If the parties don’t want an arbitrator to resolve arbitral-venue disputes, they are free to make that clear in their arbitration agreement, Melloy said.

Simon Bloom, who represents OAD with Bloom Sugarman colleague Troy Covington, said the ruling confirmed his position: That Profimex, unsatisfied with the arbitrator’s ruling, attempted to bootstrap the award-confirmation process into an improper appeal of the award itself.

“This whole post-award litigation mechanics is nothing more than an effort to delay the inevitable collection of the defamation damages,” Bloom said.

“I think the Eleventh Circuit got it right because, if arbitration is going to be a valuable means of resolving disputes, when the gavel drops it’s got to mean something. This party has used it as a precursor to normal litigation procedure. … If there’s no finality, who’s going to go to the trouble and expense of arbitration?”

“The bar has been yearning for a solidification of the principle that the venue for an arbitration is a procedural matter that must be made by the arbitrator and given deference by the courts,” Bloom said.

The lawyers for Profimex, Greg Hecht and Jon Jordan of Stockbridge’s Hecht Walker, said via email that they “continue to believe bargained-for forum selection clauses in international arbitration agreements to be critical to international commerce. We believe that the unique legal significance of international forum selection agreements make them questions of substantive arbitrability and that too much deference to arbitrators on such issues may have a chilling effect on international parties’ willingness to engage in arbitration agreements.”

“Though we respect the panel’s decision, our client is considering further appeal of these very critical issues of international arbitration law,” they said.

OAD filed its answer and counterclaims for defamation that originally involved five emails from Profimex principals accusing AOD of fraud, breach of trust and claiming the firm had “crooks in Atlanta and crooks in Israel. Birds of a feather!!!”

OAD’s lawyers subsequently added dozens more instances of Profimex officers bad-mouthing OAD staff by accusing them of lying and hiding money, both in English and Hebrew.
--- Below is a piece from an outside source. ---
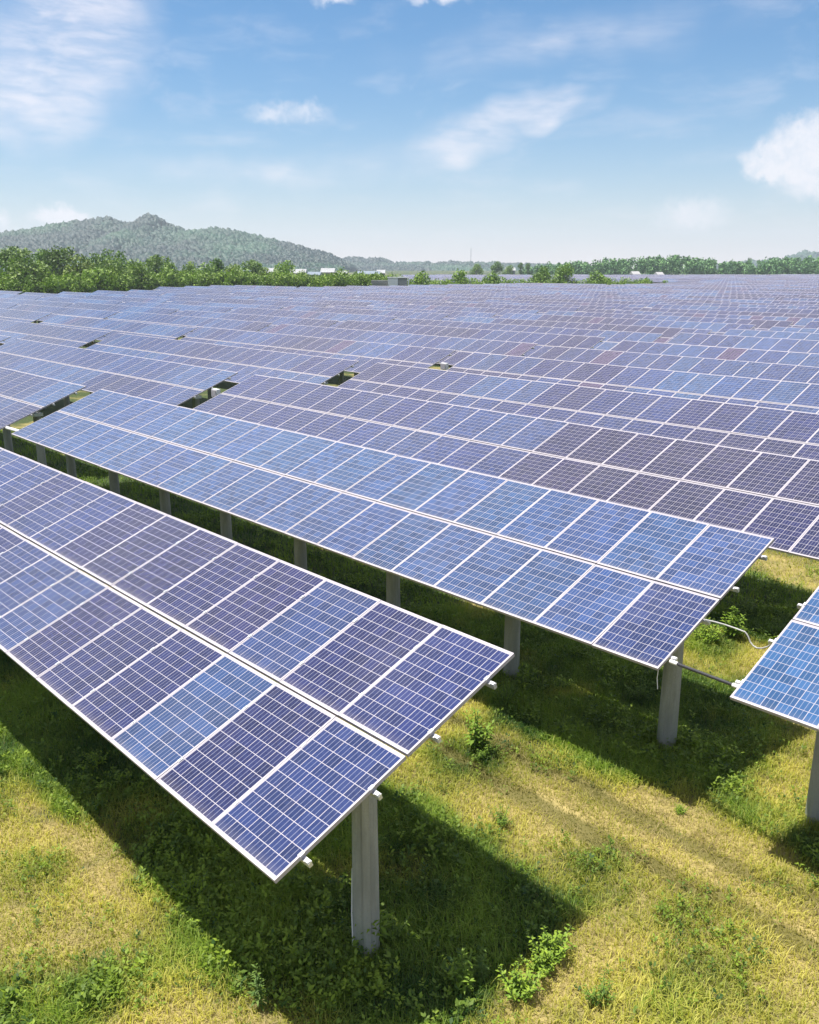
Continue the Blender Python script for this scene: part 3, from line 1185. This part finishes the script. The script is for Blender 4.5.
def make_table(row, colm, d):
    cx, cy, z, right, lo = table_place(row, colm)
    if d > MID_D:
        b, cols = far_table_arrays(row, colm, (cx, cy, 0))
        me = b.mesh('solar_table', [M_PANEL_ATT, M_FRAME, M_CONC])
        set_face_tint(me, cols)
        o = link('solar_table', me, None, (cx, cy, 0))
        tag(o, table_label(row, colm), 'solar table', table_group(row))
        return
    e = link('solar_table', None, None, (cx, cy, 0), (0, 0, AZ))
    tag(e, table_label(row, colm), 'solar table', table_group(row))
    r = random.Random(row * 71 + colm)
    for s in (0, 1):
        for i in range(NPAN):
            x = (i - NPAN / 2 + .5) * PW
            y = (s - .5) * SL
            # every panel is clamped with a hair of its own tilt
            rot = (TILT + r.gauss(0, .0022), r.gauss(0, .0022), r.gauss(0, .0006))
            p = link('solar_panel', ME_LAM if d < NEAR_D else ME_PANEL, e, (x, y * CT, z + y * ST + r.uniform(-.003, .003)), rot)
            p.color = (*tints(row, colm, i, s), 1)
            if d < NEAR_D:
                link('frame', ME_FRAME, p)
    hp = z - .25
    key = round(hp, 2)
    if key not in POST_CACHE:
        POST_CACHE[key] = (post_mesh(key), bracket_mesh(key))
    for k in range(8):
        x = TLEN / 2 - .612 - k * 3.010
        po = link('post', POST_CACHE[key][0], e, (x, 0, 0), (0, 0, r.uniform(0, .3)))
        if d < NEAR_D:
            link('bracket', POST_CACHE[key][1], po)
            link('rafter', ME_RAFT, e, (x, .146 * ST, z - .146 * CT), (TILT, 0, 0))
    for q in S_POS:
        rail = link('rail', ME_RAIL, e, (0, q * CT + FT * ST, z + q * ST - FT * CT), (TILT, 0, 0))
        if d < 19:
            for i in range(NPAN + 1):
                link('clamp', ME_CLAMP, rail, ((i - NPAN / 2) * PW + (.012 if i == 0 else -.012 if i == NPAN else 0), 0, FT + .003))
    return e


TBL = {}
for d, row, colm in single:
    TBL[(row, colm)] = make_table(row, colm, d)
if rest:
    B = MB()
    CC = []
    for d, row, colm in rest:
        b, cols = far_table_arrays(row, colm, (0, 0, 0))
        n0 = len(B.v)
        B.v += b.v
        B.f += [tuple(i + n0 for i in f) for f in b.f]
        B.mi += b.mi
        B.uv += b.uv
        CC += cols
    me = B.mesh('solar_field', [M_PANEL_ATT, M_FRAME, M_CONC])
    set_face_tint(me, CC)
    tag(link('solar_field', me), 'farthest rows of solar tables melting together towards the horizon', 'solar field', None, 'stuff')


# parts seen on the first tables only
def local(row, colm):
    return TBL[(row, colm)]


t0 = local(0, 0)
posts0 = [c for c in t0.children if c.name.startswith('post')]
b = MB()
b.box((.135, .02, 1.08), (.03, .075, 2.1))
b.build('conduit', [M_CONC], posts0[0], None, (0, 0, R(-50)))
b = MB()
b.tube([(-.13, -.055, .95), (-.105, -.10, .45), (-.06, -.135, .02)], .008, 6)
b.build('earth_wire', [M_WHITE], posts0[0])
t1 = local(1, 0)
c1_ = table_place(1, 0)
b = MB()
b.tube([(TLEN / 2 - .04, -HALF + .10, c1_[2] - SL * ST - .02), (TLEN / 2 - .05, -HALF + .1, c1_[2] - SL * ST - .17), (TLEN / 2 - .03, -HALF + .1, c1_[2] - SL * ST - .32)], .006, 6)
b.build('hanging_cable', [M_WHITE], t1)


def slope_point(row, colm, end, s):
    """world point at a table's end (+1 right, -1 left), s slope lengths above the lower edge, at rail depth"""
    cx, cy, z, right, lo = table_place(row, colm)
    p = Vector((cx, cy, z)) + UX * (end * TLEN / 2) + (NX * CT + Vector((0, 0, ST))) * ((s - 1) * SL)
    return p + Vector((0, 0, -.075))


def link_tube(ra, ca, rb, cb_, s, label):
    a, c = slope_point(ra, ca, 1, s), slope_point(rb, cb_, -1, s)
    e = link('link_tube', None, None, tuple((a + c) / 2))
    tag(e, label, 'tube', 'tubes between tables')
    m = (a + c) / 2
    d = (c - a)
    b = MB()
    b.tube([a + d * .10 - m, c - d * .08 - m], .021, 10)
    b.build('tube', [M_DARKTUBE], e, None, None, True)
    for q0, q1 in ((.02, .13), (.90, 1.0)):
        b = MB()
        b.tube([a + d * q0 - m, a + d * q1 - m], .027, 10)
        b.build('collar', [M_WHITE], e, None, None, True)


link_tube(1, 0, 1, -1, .185, 'black tube with white collars bridging the gap at the right')
if (1, 1) in TBL:
    a, c = slope_point(1, 1, 1, .2), slope_point(1, 0, -1, .2)
    b = MB()
    b.tube([a - (a + c) / 2, c - (a + c) / 2], .05, 10)
    tag(b.build('link_tube', [M_WHITE], None, tuple((a + c) / 2), None, True), 'white tube crossing the table gap at the left edge', 'tube', 'tubes between tables')

a, c = slope_point(1, 0, 1, .72), slope_point(1, -1, -1, .80)
d = c - a
m = (a + c) / 2
pts = []
for f, dz in ((.0, .05), (.15, .05), (.3, .04), (.45, .02), (.57, 0.0), (.60, -.03), (.62, -.06), (.65, -.12), (.69, -.16), (.74, -.18), (.80, -.17), (.87, -.13), (.93, -.06), (1.0, .03)):
    pts.append(a + d * f + Vector((0, 0, dz)) - m)
b = MB()
b.tube(pts, .010, 10)
tag(b.build('flexible_conduit', [simple('grey_conduit', (.36, .36, .35), .55)], None, tuple(m), None, True), 'pale flexible conduit sagging between the two blue tables', 'conduit')

# cable boxes hung in two gaps further back
for (row, colm, lab) in ((2, 1, 'white cable box in the gap behind the long blue table'), (4, 1, 'small white cable box in the gap of the fifth row')):
    if (row, colm) in TBL:
        a = slope_point(row, colm, 1, 1.12) + UX * .55
        e = link('cable_box', None, None, tuple(a), (0, 0, AZ))
        tag(e, lab, 'cable box')
        b = MB()
        b.box((0, 0, -.05), (.36, .16, .3))
        b.build('housing', [M_WHITE], e)
        b = MB()
        b.box((0, -.10, -.05), (.29, .03, .23))
        b.build('door', [M_FRAME], e)


# ------------------------------------------------------------------ grass and weeds
def scatter(n, x0, x1, y0, y1, fall):
    x = rng.uniform(x0, x1, n)
    y = rng.uniform(y0, y1, n)
    # keep what the photograph could see, and a strip beside it
    half = (y * .97 + 1.9) * .52 + 2.0
    k = (np.abs(x) < half) & (rng.random(n) < np.clip(fall / np.hypot(x, y), .0, 1))
    return x[k], y[k]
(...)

The arbitrator allowed more than 30 statements to be added to complaint over Profimex’s objections.

Profimex argued OAD’s counterclaims should be arbitrated in Tel Aviv, but arbitrator Nisbet Kendrick III of Kennesaw’s Kendrick Conflict Resolution ruled Atlanta was the proper venue because Profimex initially filed the dispute against OAD.
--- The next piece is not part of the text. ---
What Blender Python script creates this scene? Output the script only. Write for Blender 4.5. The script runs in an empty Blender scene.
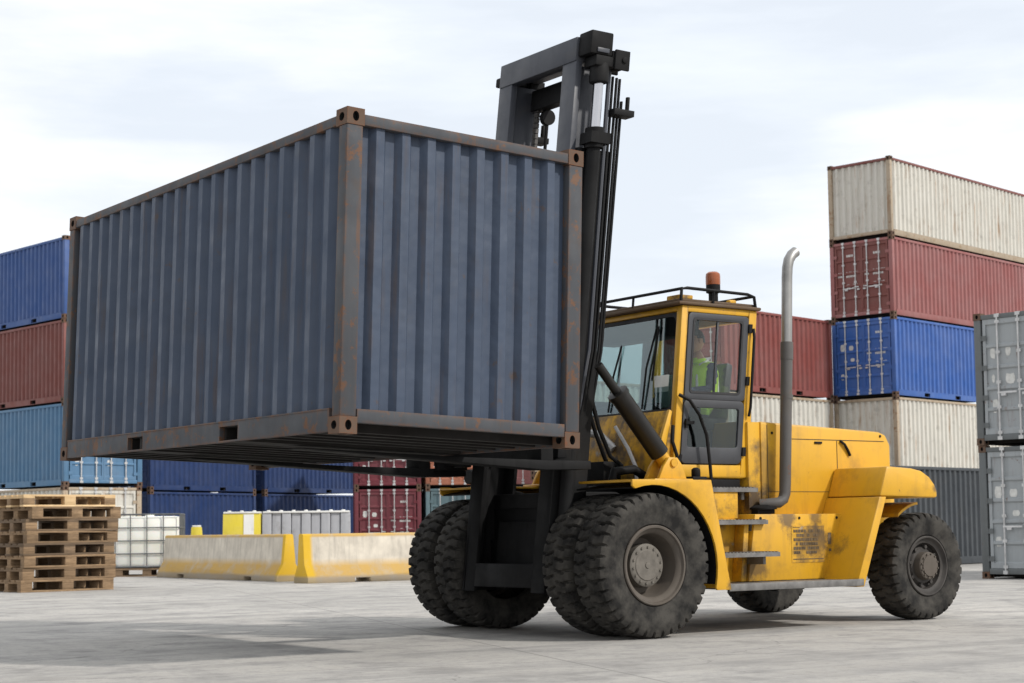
import bpy, bmesh, math, random
from mathutils import Vector, Matrix
random.seed(7)
SC = bpy.context.scene
COL = SC.collection
PI = math.pi

# ------------------------------------------------------------------ mesh helpers
class MB:
    """collects shapes; build() links them as ONE mesh object"""
    def __init__(s, xf=None):
        s.v = []; s.f = []; s.m = []; s.xf = xf; s.mi = 0
    def add(s, vs, fs, mi=None):
        o = len(s.v)
        for p in vs:
            p = Vector(p)
            if s.xf: p = Vector(s.xf(p))
            s.v.append(p)
        for f in fs:
            s.f.append([i + o for i in f]); s.m.append(s.mi if mi is None else mi)
        return s
    def box(s, x0, x1, y0, y1, z0, z1, mi=None):
        vs = [(x0,y0,z0),(x1,y0,z0),(x1,y1,z0),(x0,y1,z0),(x0,y0,z1),(x1,y0,z1),(x1,y1,z1),(x0,y1,z1)]
        return s.add(vs, [(0,3,2,1),(4,5,6,7),(0,1,5,4),(1,2,6,5),(2,3,7,6),(3,0,4,7)], mi)
    def prism(s, poly, axis, a, b, mi=None):
        """poly: 2D outline in the two other axes (x,z for 'y'; y,z for 'x'; x,y for 'z')"""
        n = len(poly)
        def mk(p, t):
            return {'y': (p[0], t, p[1]), 'x': (t, p[0], p[1]), 'z': (p[0], p[1], t)}[axis]
        vs = [mk(p, a) for p in poly] + [mk(p, b) for p in poly]
        fs = [tuple(range(n)), tuple(range(2*n-1, n-1, -1))]
        fs += [(i, (i+1) % n, (i+1) % n + n, i + n) for i in range(n)]
        return s.add(vs, fs, mi)
    def ringplate(s, outer, inner, axis, a, b, mi=None):
        """plate with a hole: outer and inner outlines with the same count"""
        n = len(outer)
        def mk(p, t):
            return {'y': (p[0], t, p[1]), 'x': (t, p[0], p[1]), 'z': (p[0], p[1], t)}[axis]
        vs = [mk(p, a) for p in outer] + [mk(p, a) for p in inner] + [mk(p, b) for p in outer] + [mk(p, b) for p in inner]
        fs = []
        for i in range(n):
            j = (i+1) % n
            fs += [(i, j, n+j, n+i), (2*n+i, 3*n+i, 3*n+j, 2*n+j), (i, 2*n+i, 2*n+j, j), (n+i, n+j, 3*n+j, 3*n+i)]
        return s.add(vs, fs, mi)
    def tube(s, path, r, n=10, caps=True, mi=None):
        P = [Vector(p) for p in path]; R = r if isinstance(r, (list, tuple)) else [r]*len(P)
        vs = []; fs = []
        up = None
        for i, p in enumerate(P):
            t = (P[min(i+1, len(P)-1)] - P[max(i-1, 0)]).normalized()
            if up is None:
                up = Vector((0,0,1)) if abs(t.z) < .9 else Vector((1,0,0))
            a = t.cross(up).normalized(); b = a.cross(t).normalized(); up = b
            for k in range(n):
                an = 2*PI*k/n
                vs.append(p + a*math.cos(an)*R[i] + b*math.sin(an)*R[i])
        for i in range(len(P)-1):
            for k in range(n):
                fs.append((i*n+k, i*n+(k+1) % n, (i+1)*n+(k+1) % n, (i+1)*n+k))
        if caps:
            fs.append(tuple(range(n-1, -1, -1))); fs.append(tuple((len(P)-1)*n+k for k in range(n)))
        return s.add(vs, fs, mi)
    def lathe(s, prof, c=(0,0,0), axis='y', n=32, mi=None, caps=True):
        """prof: list of (t along axis, radius)"""
        vs = []; fs = []
        for (t, r) in prof:
            for k in range(n):
                a = 2*PI*k/n; u, w = r*math.cos(a), r*math.sin(a)
                p = {'y': (u, t, w), 'x': (t, u, w), 'z': (u, w, t)}[axis]
                vs.append((p[0]+c[0], p[1]+c[1], p[2]+c[2]))
        for i in range(len(prof)-1):
            for k in range(n):
                fs.append((i*n+k, i*n+(k+1) % n, (i+1)*n+(k+1) % n, (i+1)*n+k))
        if caps and prof[0][1] > 1e-4: fs.append(tuple(range(n)))
        if caps and prof[-1][1] > 1e-4: fs.append(tuple((len(prof)-1)*n+k for k in range(n)))
        return s.add(vs, fs, mi)
    def sheet(s, line, axis, a, b, mi=None):
        """extrude an open polyline (2D) along an axis"""
        n = len(line)
        def mk(p, t):
            return {'y': (p[0], t, p[1]), 'x': (t, p[0], p[1]), 'z': (p[0], p[1], t)}[axis]
        vs = [mk(p, a) for p in line] + [mk(p, b) for p in line]
        return s.add(vs, [(i, i+1, n+i+1, n+i) for i in range(n-1)], mi)
    def mesh(s, name, bevel=0, angle=35, smooth=True):
        bm = bmesh.new()
        bv = [bm.verts.new(p) for p in s.v]
        for f, mi in zip(s.f, s.m):
            try:
                q = bm.faces.new([bv[i] for i in f]); q.material_index = mi
            except ValueError: pass
        bmesh.ops.remove_doubles(bm, verts=bm.verts, dist=1e-5)
        bmesh.ops.recalc_face_normals(bm, faces=bm.faces)
        if bevel:
            ed = [e for e in bm.edges if len(e.link_faces) == 2 and e.calc_face_angle(0) > math.radians(30)]
            bmesh.ops.bevel(bm, geom=ed, offset=bevel, segments=2, profile=.5, affect='EDGES', clamp_overlap=True)
        for f in bm.faces: f.smooth = smooth
        ca = math.radians(angle)
        for e in bm.edges:
            e.smooth = not (len(e.link_faces) != 2 or e.calc_face_angle(0) > ca)
        me = bpy.data.meshes.new(name); bm.to_mesh(me); bm.free()
        return me
    def build(s, name, mats, parent=None, bevel=0, angle=35, smooth=True, loc=None, rotz=0):
        me = s.mesh(name, bevel, angle, smooth)
        for m in (mats if isinstance(mats, (list, tuple)) else [mats]): me.materials.append(m)
        return link(name, me, parent, loc, rotz)

def link(name, me, parent=None, loc=None, rotz=0, mat=None):
    o = bpy.data.objects.new(name, me); COL.objects.link(o)
    if parent is not None: o.parent = parent
    if loc is not None: o.location = loc
    if rotz: o.rotation_euler = (0, 0, rotz)
    if mat is not None:
        if not len(me.materials): me.materials.append(mat)
        o.material_slots[0].link = 'OBJECT'; o.material_slots[0].material = mat
    return o

def tag(o, label, cat, group=None, kind=None):
    o['label'] = label; o['category'] = cat
    if group: o['group'] = group
    if kind: o['kind'] = kind
    return o

def thing(name, label, cat, loc=(0,0,0), rotz=0, group=None):
    o = bpy.data.objects.new(name, None); COL.objects.link(o)
    o.empty_display_size = .2; o.location = loc; o.rotation_euler = (0,0,rotz)
    return tag(o, label, cat, group)

def rrect(x0, x1, z0, z1, r, n=5):
    pts = []
    for cx, cz, a0 in ((x1-r, z1-r, 0), (x0+r, z1-r, PI/2), (x0+r, z0+r, PI), (x1-r, z0+r, 1.5*PI)):
        for k in range(n+1):
            a = a0 + PI/2*k/n; pts.append((cx+r*math.cos(a), cz+r*math.sin(a)))
    return pts

def frame(x0, x1, z0, z1, r, w, n=5):
    return rrect(x0, x1, z0, z1, r, n), rrect(x0+w, x1-w, z0+w, z1-w, max(r-w*.6, .01), n)

# ------------------------------------------------------------------ materials
def nodes(name):
    m = bpy.data.materials.new(name); m.use_nodes = True
    nt = m.node_tree; return m, nt, nt.nodes['Principled BSDF']

def N(nt, t, **k):
    n = nt.nodes.new(t)
    for a, b in k.items(): setattr(n, a, b)
    return n

def noise(nt, vec, scale, detail=6, rough=.6):
    n = N(nt, 'ShaderNodeTexNoise'); n.inputs['Scale'].default_value = scale
    n.inputs['Detail'].default_value = detail; n.inputs['Roughness'].default_value = rough
    nt.links.new(vec, n.inputs['Vector']); return n.outputs['Fac']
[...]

Kendrick entered his final award in 2015 granting Profimex $401,676, including $296,052 in principal, $34,674 in preaward interest and $70,949 in attorney fees on its breach of contract claims.
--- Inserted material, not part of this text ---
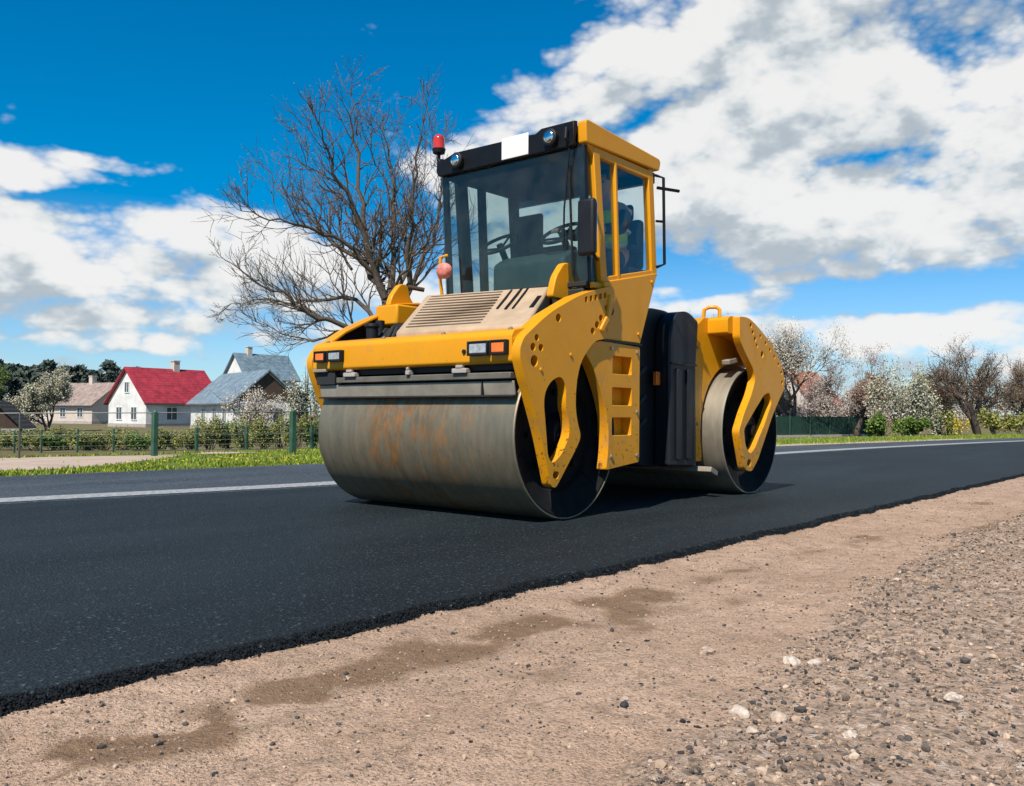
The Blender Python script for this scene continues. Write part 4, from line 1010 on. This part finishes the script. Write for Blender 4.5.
# front visor with stepped top
b = bmesh.new()
prof = [(cy0 + .06, 2.745), (cy0 + .06, 2.93), (-.72, 2.93), (-.66, 2.90), (-.60, 2.905), (.20, 2.915), (.28, 2.89), (.39, 2.865), (.41, 2.80), (.38, 2.745)]
A = [b.verts.new((.085, y, z)) for y, z in prof]; B = [b.verts.new((.135, y, z + .01)) for y, z in prof]; b.faces.new(A); b.faces.new(B[::-1])
for i in range(len(prof)): b.faces.new((A[i], B[i], B[(i + 1) % len(prof)], A[(i + 1) % len(prof)]))
bmesh.ops.recalc_face_normals(b, faces=b.faces); vis = part('visor', b, 'black paint', .008)
b = bmesh.new(); box(b, (.076, -.60, 2.755), (.084, -.33, 2.925)); part('number_plate', b, 'white plate', .004)
for y, z in ((-.83, 2.835), (.14, 2.835)):
    b = bmesh.new(); cyl(b, (.10, y, z), (.045, y, z), .058, .066, 24); cyl(b, (.045, y, z), (.035, y, z), .066, .05, 24); h = part('work_lamp', b, 'black plastic', .003)
    b = bmesh.new(); sphere(b, (.038, y, z), .047, (.35, 1, 1), 20, 12); part('lens', b, 'chrome', 0, 60, h)
b = bmesh.new(); tube(b, [(.06, -.98, 2.88), (.05, -.98, 2.80), (.10, -.98, 2.77)], .014, 8); part('wiper_motor', b, 'black plastic', 0)
b = bmesh.new(); tube(b, [(.10, -.98, 2.77), (.145, -.90, 2.3), (.165, -.88, 2.0)], .008, 6); tube(b, [(.13, -.955, 2.62), (.185, -.955, 1.80)], .010, 6); part('wiper', b, 'black plastic', 0)
# beacon
b = bmesh.new(); tube(b, [(.18, .40, 2.86), (.18, .47, 2.87), (.18, .47, 2.99)], .016, 8); cyl(b, (.18, .47, 2.98), (.18, .47, 3.02), .05, .06, 18); bc_ = part('beacon', b, 'black plastic', .004)
b = bmesh.new(); cyl(b, (.18, .47, 3.02), (.18, .47, 3.10), .052, .05, 24); sphere(b, (.18, .47, 3.10), .05, (1, 1, .9), 24, 10); part('lens', b, 'red lens', 0, 50, bc_)
# marker lamp on a yellow stalk left of the windscreen
b = bmesh.new(); tube(b, [(.1, .33, 1.72), (.07, .33, 1.86), (.07, .33, 2.06), (.13, .31, 2.08)], .014, 8); ml = part('marker_lamp', b, 'yellow paint', 0)
b = bmesh.new(); sphere(b, (.02, .235, 1.93), .078, (.7, 1, .85), 16, 10); cyl(b, (.04, .235, 1.90), (.07, .33, 1.90), .025, n=10); part('lens', b, 'red pink lens', 0, 60, ml)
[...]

Kendrick awarded OAD $950,000 on its defamation counterclaims, including $500,000 in general damages, $200,000 in punitive damages and $250,000 in attorney fees.

OAD did not challenge the damages awarded against it, but Profimex filed a petition to have the defamation damages vacated.

Other than reducing Kendrick’s award to OAD, which was unopposed by OAD, Ross declined to do so.

In affirming her decision, Melloy wrote that Profimex “concedes that the arbitration clause in the [contract] was binding. Similarly, Profimex does not dispute that the arbitration clause applied to the defamation counterclaim. Profimex merely argues that the arbitration was conducted in the wrong arbitral venue.”

“We conclude that questions of arbitral venue, even those arising in international arbitration, are presumptively for the arbitrator to decide,” he wrote.

Citing the U.S. Supreme court’s 2013 decision in Oxford Health Plans LLC v. Sutter, Melloy wrote “[t]he arbitrator’s construction holds, however good, bad, or ugly.”

Alston & Bird partner Randall Allen, who co-chairs the firm’s International Arbitration & Dispute Resolution practice and is not involved in the case, said the appellate opinion “is really not all that remarkable. Again, the court has recognized the need to give considerable deference to the arbitral tribunal when parties choose to arbitrate. That is an approach deeply embedded in the policy of the U.S. courts, but also seems to contain a dose of common sense on these somewhat unusual facts.”